Tuesday 20 December 2011

Frontiers of Design Science: Evidence-based Design

Post's title refers to the interesting article, written by By Michael Mehaffy and Nikos Salingaros. I already posted it on my linked-in group “Sociology of Spatial Planning”.

I believe it would also be challenging to see how urban planning might evolve if planners, in addition to focussing on individuals, would target social groups.
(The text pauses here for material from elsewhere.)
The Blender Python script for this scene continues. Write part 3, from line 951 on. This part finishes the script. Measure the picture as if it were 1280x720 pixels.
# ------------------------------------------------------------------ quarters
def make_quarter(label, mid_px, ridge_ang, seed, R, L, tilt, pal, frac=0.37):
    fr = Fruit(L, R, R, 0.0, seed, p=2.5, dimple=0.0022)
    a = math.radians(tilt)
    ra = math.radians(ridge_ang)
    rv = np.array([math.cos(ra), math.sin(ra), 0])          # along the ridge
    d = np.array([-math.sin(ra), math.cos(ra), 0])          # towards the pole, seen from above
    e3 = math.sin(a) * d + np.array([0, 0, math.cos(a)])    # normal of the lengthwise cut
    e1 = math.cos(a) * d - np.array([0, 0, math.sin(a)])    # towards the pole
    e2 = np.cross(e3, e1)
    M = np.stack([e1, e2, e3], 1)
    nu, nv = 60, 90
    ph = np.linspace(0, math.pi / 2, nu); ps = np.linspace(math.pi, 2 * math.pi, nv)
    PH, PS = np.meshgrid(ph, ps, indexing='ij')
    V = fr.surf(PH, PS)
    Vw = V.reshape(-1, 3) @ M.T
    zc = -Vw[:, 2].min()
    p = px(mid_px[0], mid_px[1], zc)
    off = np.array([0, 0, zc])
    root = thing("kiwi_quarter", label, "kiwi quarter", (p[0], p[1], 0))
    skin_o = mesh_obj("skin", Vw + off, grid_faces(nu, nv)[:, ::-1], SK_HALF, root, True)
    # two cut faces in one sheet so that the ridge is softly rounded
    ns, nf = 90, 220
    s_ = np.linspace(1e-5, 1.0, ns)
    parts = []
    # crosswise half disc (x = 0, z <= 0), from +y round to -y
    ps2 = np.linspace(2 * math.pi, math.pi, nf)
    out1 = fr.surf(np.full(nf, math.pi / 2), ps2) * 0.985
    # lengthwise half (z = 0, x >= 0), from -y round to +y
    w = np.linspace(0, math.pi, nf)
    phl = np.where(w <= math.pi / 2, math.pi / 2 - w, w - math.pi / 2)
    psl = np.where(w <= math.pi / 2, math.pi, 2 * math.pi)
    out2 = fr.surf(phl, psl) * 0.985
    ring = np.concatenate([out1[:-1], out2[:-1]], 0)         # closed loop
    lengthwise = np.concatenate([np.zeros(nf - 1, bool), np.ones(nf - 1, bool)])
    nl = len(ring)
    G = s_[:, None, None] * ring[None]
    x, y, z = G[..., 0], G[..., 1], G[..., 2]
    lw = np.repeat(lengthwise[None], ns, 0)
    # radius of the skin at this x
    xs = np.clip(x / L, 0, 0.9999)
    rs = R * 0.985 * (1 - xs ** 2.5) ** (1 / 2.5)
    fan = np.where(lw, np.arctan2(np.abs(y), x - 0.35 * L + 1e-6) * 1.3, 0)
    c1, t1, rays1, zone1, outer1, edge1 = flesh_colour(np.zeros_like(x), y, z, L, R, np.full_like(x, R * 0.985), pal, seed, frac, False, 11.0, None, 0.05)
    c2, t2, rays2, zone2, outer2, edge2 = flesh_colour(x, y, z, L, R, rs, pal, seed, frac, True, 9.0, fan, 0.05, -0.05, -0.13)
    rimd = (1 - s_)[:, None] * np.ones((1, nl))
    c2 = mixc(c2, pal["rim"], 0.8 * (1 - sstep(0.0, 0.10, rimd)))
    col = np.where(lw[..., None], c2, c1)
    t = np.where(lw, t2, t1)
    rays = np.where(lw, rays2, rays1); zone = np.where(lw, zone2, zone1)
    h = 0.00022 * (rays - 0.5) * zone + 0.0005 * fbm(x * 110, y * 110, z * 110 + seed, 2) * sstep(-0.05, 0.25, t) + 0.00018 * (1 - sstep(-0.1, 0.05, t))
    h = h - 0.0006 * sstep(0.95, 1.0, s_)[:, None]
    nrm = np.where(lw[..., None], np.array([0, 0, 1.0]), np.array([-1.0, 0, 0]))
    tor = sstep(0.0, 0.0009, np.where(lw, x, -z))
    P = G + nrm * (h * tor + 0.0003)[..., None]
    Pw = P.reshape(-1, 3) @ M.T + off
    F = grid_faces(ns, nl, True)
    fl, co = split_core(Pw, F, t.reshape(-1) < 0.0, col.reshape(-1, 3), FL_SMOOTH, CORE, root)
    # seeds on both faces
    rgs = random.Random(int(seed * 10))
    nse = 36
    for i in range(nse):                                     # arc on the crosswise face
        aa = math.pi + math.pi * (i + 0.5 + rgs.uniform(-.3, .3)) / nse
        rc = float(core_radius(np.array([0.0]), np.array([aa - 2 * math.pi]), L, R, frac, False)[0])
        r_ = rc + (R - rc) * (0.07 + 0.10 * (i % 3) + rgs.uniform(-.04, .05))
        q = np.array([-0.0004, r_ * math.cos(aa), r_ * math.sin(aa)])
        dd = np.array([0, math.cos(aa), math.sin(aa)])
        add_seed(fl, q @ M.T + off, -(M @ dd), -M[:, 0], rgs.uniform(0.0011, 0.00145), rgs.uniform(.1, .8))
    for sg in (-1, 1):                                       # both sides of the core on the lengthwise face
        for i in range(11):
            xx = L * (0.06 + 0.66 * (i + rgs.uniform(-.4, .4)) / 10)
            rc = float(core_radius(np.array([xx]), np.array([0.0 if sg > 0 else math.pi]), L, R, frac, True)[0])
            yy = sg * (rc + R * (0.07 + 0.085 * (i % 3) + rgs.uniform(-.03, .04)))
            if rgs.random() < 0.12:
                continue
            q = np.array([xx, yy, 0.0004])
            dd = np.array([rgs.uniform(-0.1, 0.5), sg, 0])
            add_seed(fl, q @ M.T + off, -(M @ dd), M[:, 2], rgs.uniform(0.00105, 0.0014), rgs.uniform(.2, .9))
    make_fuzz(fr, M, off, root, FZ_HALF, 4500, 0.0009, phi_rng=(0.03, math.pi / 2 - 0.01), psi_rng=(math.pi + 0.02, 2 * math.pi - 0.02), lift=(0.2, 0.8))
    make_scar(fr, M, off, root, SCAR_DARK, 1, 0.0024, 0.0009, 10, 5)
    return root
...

That is, to make things clear, if you transform the key phrase of the text

"Design computations employ a sequence of steps: trial-and-error observations of how a person interacts with his/her specific environment, each time enhancing that interaction to benefit the specific task to be performed and situating that person optimally in the immediate built environment, like an urban plaza, a building’s entrance, a computer screen, to something as small as a cabinet handle."

into

[…] trial-and-error observations of how PEOPLE INTERACT AMONG EACH OTHER WITHIN THEIR specific SOCIO-ECONOMIC AND CULTURAL environment, AND HOW PEOPLE, AS SINGLE PERSONS AND AS GROUPS, ARE INFLUENCED BY THE SPECIFIC PHYSICAL ENVIRONMENT WHERE THEY LIVE IN […]

perhaps one could apply the method of “design computation” to social environments… of course without forgetting the historical coherence analysis of the social and physical environment where buildings, spaces and other urban artefacts would be inserted.


This would be very interesting, I reckon.